Wednesday, March 21, 2012
First thoughts on the budget
Posted by David Smith at 03:00 PM
Category: Thoughts and responses

A budget that cuts the top rate of tax from 50p to 45p, raises the personal allowance next year from 8,105 to 9,205 and reduces the main rate of corporation to 24% from April, 22% in two years, and with an ambition of 20%, can't be all bad.

Along the way, George Osborne stemmed the self-inflicted wound of removing child benefit from higher rate taxpayers. Instead, households will only start to lose the benefit when there is an earner on 50,000 and it will be progressively but not suddenly withdrawn up to 60,000, after which it will stop. A messy but probably politically effective solution.

The economics of the budget were straightforward enough; this mornings's disappointing public finances destroyed hopes of a big undershoot in borrowing, and of any giveaway. The Office for Budget Responsibility's 2011-12 number came down only fractionally, from 127 billion to 126 billion.

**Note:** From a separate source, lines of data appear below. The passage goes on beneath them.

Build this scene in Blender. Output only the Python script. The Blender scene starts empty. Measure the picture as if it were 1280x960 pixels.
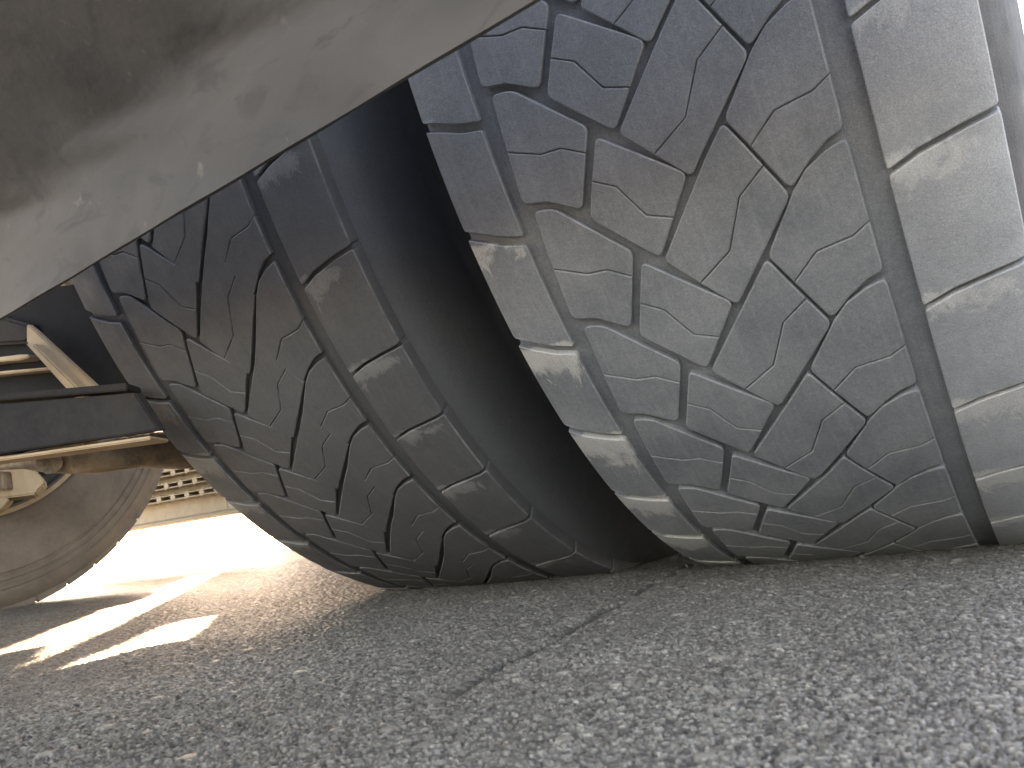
import bpy, bmesh, math, random
import numpy as np
from mathutils import Vector, Matrix
random.seed(7)
rng = np.random.default_rng(11)
SC = bpy.context.scene
COL = SC.collection
R_ = math.radians

# ------------------------------------------------------------------ camera
FPX = 1036.25
CAM = np.array([0.26609, -0.84650, 0.06859])
ROT = (1.7230, 0.1246, 0.5650)
cd = bpy.data.cameras.new('camera')
cam = bpy.data.objects.new('camera', cd)
COL.objects.link(cam)
cam.location = CAM
cam.rotation_euler = ROT
cd.sensor_width = 36
cd.lens = 36 * FPX / 1280
cd.clip_start = 0.01
cd.clip_end = 3000
cd.dof.use_dof = True
cd.dof.focus_distance = 0.62
cd.dof.aperture_fstop = 30.0
SC.camera = cam

# ------------------------------------------------------------------ light
SUN_H = np.array([-0.740, 0.673])            # horizontal direction towards the sun
SUN_EL = R_(38)
w = bpy.data.worlds.new('World')
SC.world = w
w.use_nodes = True
nt = w.node_tree
sky = nt.nodes.new('ShaderNodeTexSky')
sky.sky_type = 'NISHITA'
sky.sun_disc = False
sky.sun_elevation = SUN_EL
sky.sun_rotation = math.atan2(SUN_H[0], SUN_H[1])
sky.air_density = 1.0
sky.dust_density = 2.0
bg = nt.nodes['Background']
bg.inputs['Strength'].default_value = 0.15
nt.links.new(sky.outputs[0], bg.inputs['Color'])
sd = bpy.data.lights.new('sun', 'SUN')
sd.energy = 2.3
sd.angle = R_(0.45)
sd.color = (1.0, 0.89, 0.74)
sun = bpy.data.objects.new('sun', sd)
COL.objects.link(sun)
to_sun = Vector((SUN_H[0] * math.cos(SUN_EL), SUN_H[1] * math.cos(SUN_EL), math.sin(SUN_EL)))
sun.rotation_euler = to_sun.to_track_quat('Z', 'Y').to_euler()
SC.view_settings.view_transform = 'Standard'
SC.view_settings.look = 'None'
SC.view_settings.exposure = 3.1
SC.view_settings.use_white_balance = True
SC.view_settings.white_balance_temperature = 9600
SC.view_settings.white_balance_tint = 22
SC.view_settings.gamma = 1.0
SC.cycles.max_bounces = 10
SC.cycles.diffuse_bounces = 8

# ------------------------------------------------------------------ measuring helpers
RM = np.array(cam.rotation_euler.to_matrix())
def ray(X, Y):
    return RM @ np.array([(X - 640) / FPX, -(Y - 480) / FPX, -1.0])
def at(X, Y, y=None, x=None, z=None):
    """the point of the place that the photograph shows at X, Y on the plane given"""
    d = ray(X, Y)
    if y is not None: t = (y - CAM[1]) / d[1]
    elif x is not None: t = (x - CAM[0]) / d[0]
    else: t = (z - CAM[2]) / d[2]
    return CAM + t * d

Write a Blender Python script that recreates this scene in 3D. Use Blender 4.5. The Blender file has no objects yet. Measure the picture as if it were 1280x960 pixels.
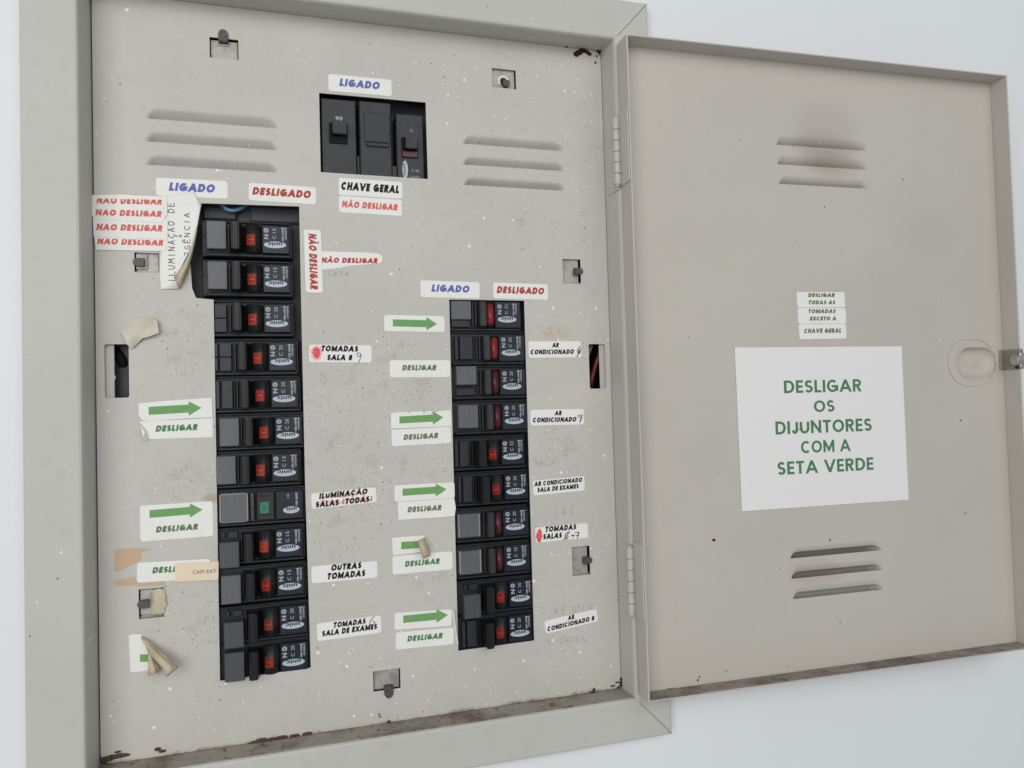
import bpy, bmesh, math, random
from mathutils import Vector, Matrix
from mathutils.bvhtree import BVHTree

random.seed(7)
S = bpy.context.scene
C = S.collection

# ------------------------------------------------------------------ camera, light, exposure
F_PX, YAW, PITCH, ROLL = 966.82, 0.30316, 0.03035, -0.02837
CAM = Vector((0.09864, -0.50996, -0.02804))
_cy, _sy, _cp, _sp = math.cos(YAW), math.sin(YAW), math.cos(PITCH), math.sin(PITCH)
FW = Vector((_sy * _cp, _cy * _cp, _sp))
_r = Vector((_cy, -_sy, 0.0))
_u = _r.cross(FW)
RT = _r * math.cos(ROLL) + _u * math.sin(ROLL)
UP = _u * math.cos(ROLL) - _r * math.sin(ROLL)
cam_data = bpy.data.cameras.new("camera")
cam = bpy.data.objects.new("camera", cam_data)
C.objects.link(cam)
M = Matrix((RT, UP, -FW)).transposed().to_4x4()
M.translation = CAM
cam.matrix_world = M
cam_data.sensor_fit = 'HORIZONTAL'
cam_data.sensor_width = 36.0
cam_data.lens = 36.0 * F_PX / 1280.0
cam_data.clip_start = 0.01
cam_data.clip_end = 50.0
S.camera = cam

world = bpy.data.worlds.new("World")
S.world = world
world.use_nodes = True
bg = world.node_tree.nodes["Background"]
bg.inputs[0].default_value = (0.90, 0.96, 1.0, 1)
bg.inputs[1].default_value = 0.315


def area_lamp(name, loc, target, size, power, col):
    l = bpy.data.lights.new(name, 'AREA')
    l.shape = 'RECTANGLE'
    l.size, l.size_y = size
    l.energy = power
    l.color = col
    o = bpy.data.objects.new(name, l)
    C.objects.link(o)
    o.location = loc
    d = Vector(target) - Vector(loc)
    o.rotation_euler = d.to_track_quat('-Z', 'Y').to_euler()
    return o


area_lamp("left_key_light", (-0.75, -1.75, 0.22), (0.25, 0, -0.02), (1.5, 1.3), 22.0, (1.0, 0.985, 0.965))  # soft key lamp from the left, its source unseen
area_lamp("room_light", (0.75, -1.9, 0.9), (0.4, 0, -0.05), (1.8, 1.2), 11.5, (0.99, 0.99, 1.0))

S.view_settings.view_transform = 'Standard'
S.view_settings.look = 'None'
S.view_settings.exposure = 0.0
S.view_settings.gamma = 1.0
S.render.engine = 'CYCLES'


# ------------------------------------------------------------------ helpers
def lin(rgb):
    return tuple(((c / 255.0) / 12.92 if c / 255.0 <= 0.04045 else ((c / 255.0 + 0.055) / 1.055) ** 2.4) for c in rgb)


def at(px, py, y=0.0):
    """point of the board where the sight line of a traced photo pixel meets the plane at depth y"""
    d = FW + RT * ((px - 640) / F_PX) + UP * ((480 - py) / F_PX)
    return CAM + d * ((y - CAM.y) / d.y)


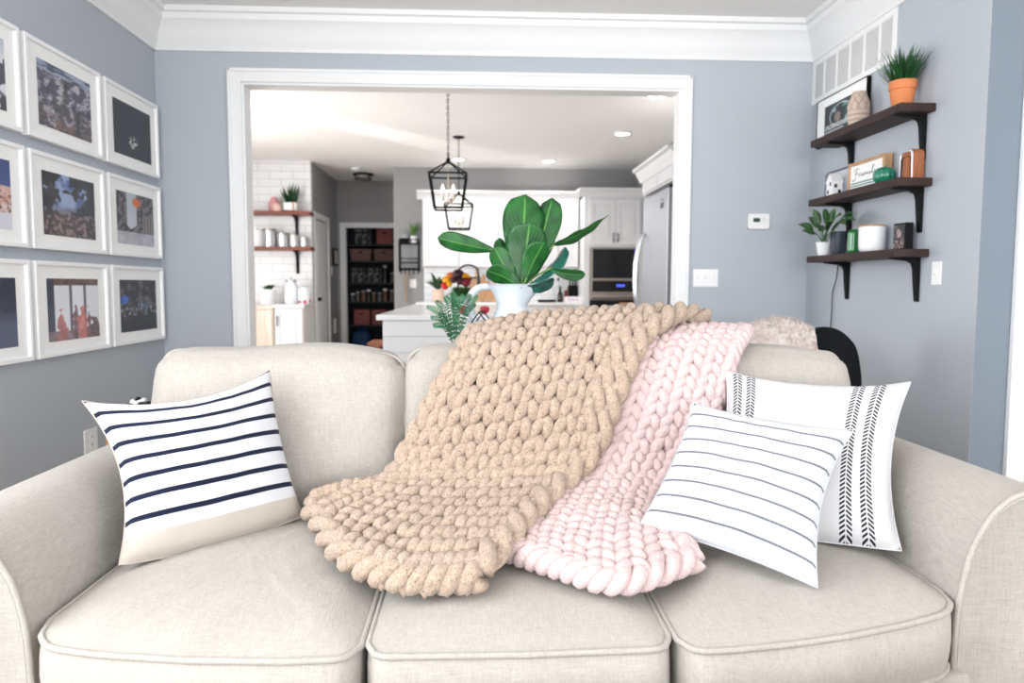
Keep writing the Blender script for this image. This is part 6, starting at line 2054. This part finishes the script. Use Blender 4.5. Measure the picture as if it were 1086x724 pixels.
# masked spot added inside the kitchen window as reflected sunlight: a soft slanting band across the kitchen ceiling
S_ = Vector((-3.6, 5.15, 1.0)); E0 = Vector((-2.02, 6.65, CE)); E1 = Vector((.41, 9.5, CE))
pn = (E0-S_).cross(E1-S_).normalized()
l = bpy.data.lights.new('glint_spot', 'SPOT'); l.energy = 460; l.spot_size = radians(120); l.spot_blend = .3; l.shadow_soft_size = .02; l.color = (1, .98, .95)
l.use_nodes = True
nt = l.node_tree; em = nt.nodes['Emission']
ge = nt.nodes.new('ShaderNodeNewGeometry'); vm = nt.nodes.new('ShaderNodeVectorMath'); vm.operation = 'DOT_PRODUCT'
nt.links.new(ge.outputs['Incoming'], vm.inputs[0]); vm.inputs[1].default_value = pn
ab = nt.nodes.new('ShaderNodeMath'); ab.operation = 'ABSOLUTE'; nt.links.new(vm.outputs['Value'], ab.inputs[0])
mr = nt.nodes.new('ShaderNodeMapRange'); mr.interpolation_type = 'SMOOTHSTEP'
nt.links.new(ab.outputs[0], mr.inputs[0]); mr.inputs[1].default_value = .035; mr.inputs[2].default_value = .075; mr.inputs[3].default_value = 1; mr.inputs[4].default_value = 0
nt.links.new(mr.outputs[0], em.inputs['Strength'])
o = bpy.data.objects.new('glint_spot', l); COL.objects.link(o); o.location = S_
o.rotation_euler = ((E0*.5+E1*.5)-S_).to_track_quat('-Z', 'Y').to_euler()
w = bpy.data.worlds.new('World'); SC.world = w; w.use_nodes = True
w.node_tree.nodes['Background'].inputs[0].default_value = (.85, .92, 1, 1)
w.node_tree.nodes['Background'].inputs[1].default_value = 1.2

# ------------------------------------------------------------------ camera
cd = bpy.data.cameras.new('camera'); cam = bpy.data.objects.new('camera', cd); COL.objects.link(cam)
cd.sensor_width = 36; cd.lens = F/1086*36
Mx = Matrix.Identity(4)
for i in range(3):
    Mx[i][0] = RGT[i]; Mx[i][1] = UPV[i]; Mx[i][2] = -FWD[i]; Mx[i][3] = EYE[i]
cam.matrix_world = Mx
cd.clip_start = .05; cd.clip_end = 60
cd.dof.use_dof = True; cd.dof.focus_distance = 1.95; cd.dof.aperture_fstop = 3.2
SC.camera = cam
SC.view_settings.view_transform = 'Standard'; SC.view_settings.look = 'None'
SC.view_settings.exposure = -.15; SC.view_settings.gamma = 1
SC.view_settings.use_curve_mapping = False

There was a similar small change in the OBR's growth forecast, up from 0.7% to 0.8% this year. In general, though, it remains a story of jam tomorrow - 2% growth in 2013, 2,7% in 2014 - low inflation, which will help restore real income growth and thus consumer spending, is key to this.

Was it a tax reforming budget? Not in the 1888 Nigel Lawson sense. Indeed not in many senses. It appeared too detailed and micro for that. Were there any surprises? If there were, they were all in the small print. Did it do enough at this stage of the parliament? Probably.